* _Exercise prompt_
Take every line from the material that has the word "objects" in it.

* _Data provided_
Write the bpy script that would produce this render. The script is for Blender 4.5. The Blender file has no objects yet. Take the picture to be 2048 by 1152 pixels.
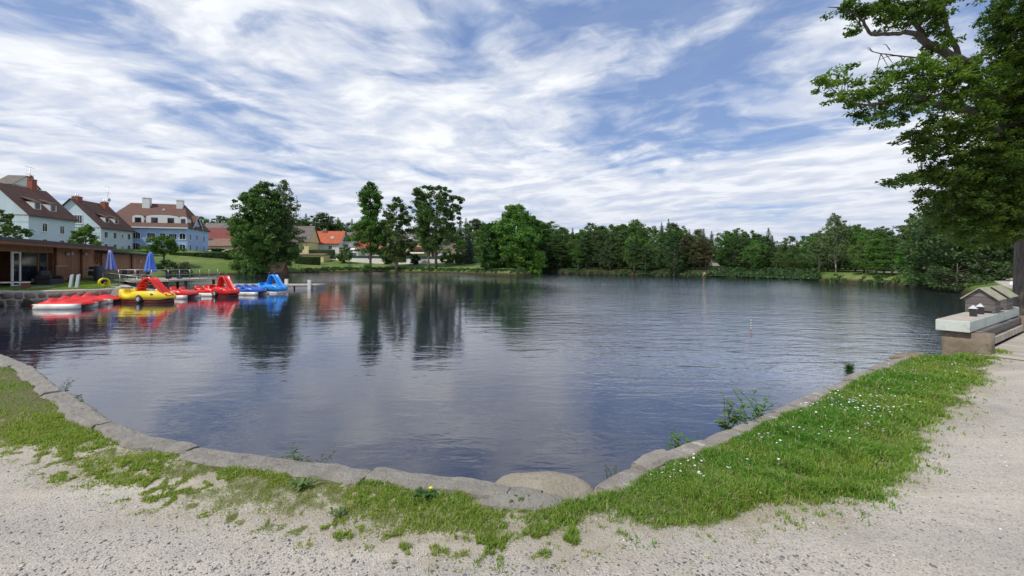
import bpy, math, random
import numpy as np
from mathutils import Vector, Matrix
R = math.radians
scene = bpy.context.scene
C = scene.collection
# ------------------------------------------------------------------ camera, light, exposure
F, HX, HY, CZ, WZ = 859.0, 1024.0, 528.0, 1.65, -0.7
cam = bpy.data.cameras.new('camera'); camo = bpy.data.objects.new('camera', cam); C.objects.link(camo)
camo.location = (0, 0, CZ); camo.rotation_euler = (R(90), 0, 0)
cam.lens = F/2048*36; cam.sensor_width = 36; cam.shift_y = -(576-HY)/2048
cam.clip_start = 0.05; cam.clip_end = 9000
scene.camera = camo
SUN_EL, SUN_AZ = R(52), math.atan2(-0.80, -0.60)      # azimuth measured from +Y towards +X
sd = Vector((math.sin(SUN_AZ)*math.cos(SUN_EL), math.cos(SUN_AZ)*math.cos(SUN_EL), math.sin(SUN_EL)))
sl = bpy.data.lights.new('sun', 'SUN'); sl.energy = 3.1; sl.angle = R(2.0); sl.color = (1, 0.94, 0.86)
so = bpy.data.objects.new('sun', sl); C.objects.link(so); so.rotation_euler = (-sd).to_track_quat('-Z', 'Y').to_euler()
scene.view_settings.view_transform = 'Standard'; scene.view_settings.look = 'None'
scene.view_settings.exposure = 0.30; scene.view_settings.gamma = 1.0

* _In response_
Write the bpy script that would produce this render. The script is for Blender 4.5. The Blender file has no objects yet. Take the picture to be 2048 by 1152 pixels.
cam = bpy.data.cameras.new('camera'); camo = bpy.data.objects.new('camera', cam); C.objects.link(camo)
so = bpy.data.objects.new('sun', sl); C.objects.link(so); so.rotation_euler = (-sd).to_track_quat('-Z', 'Y').to_euler()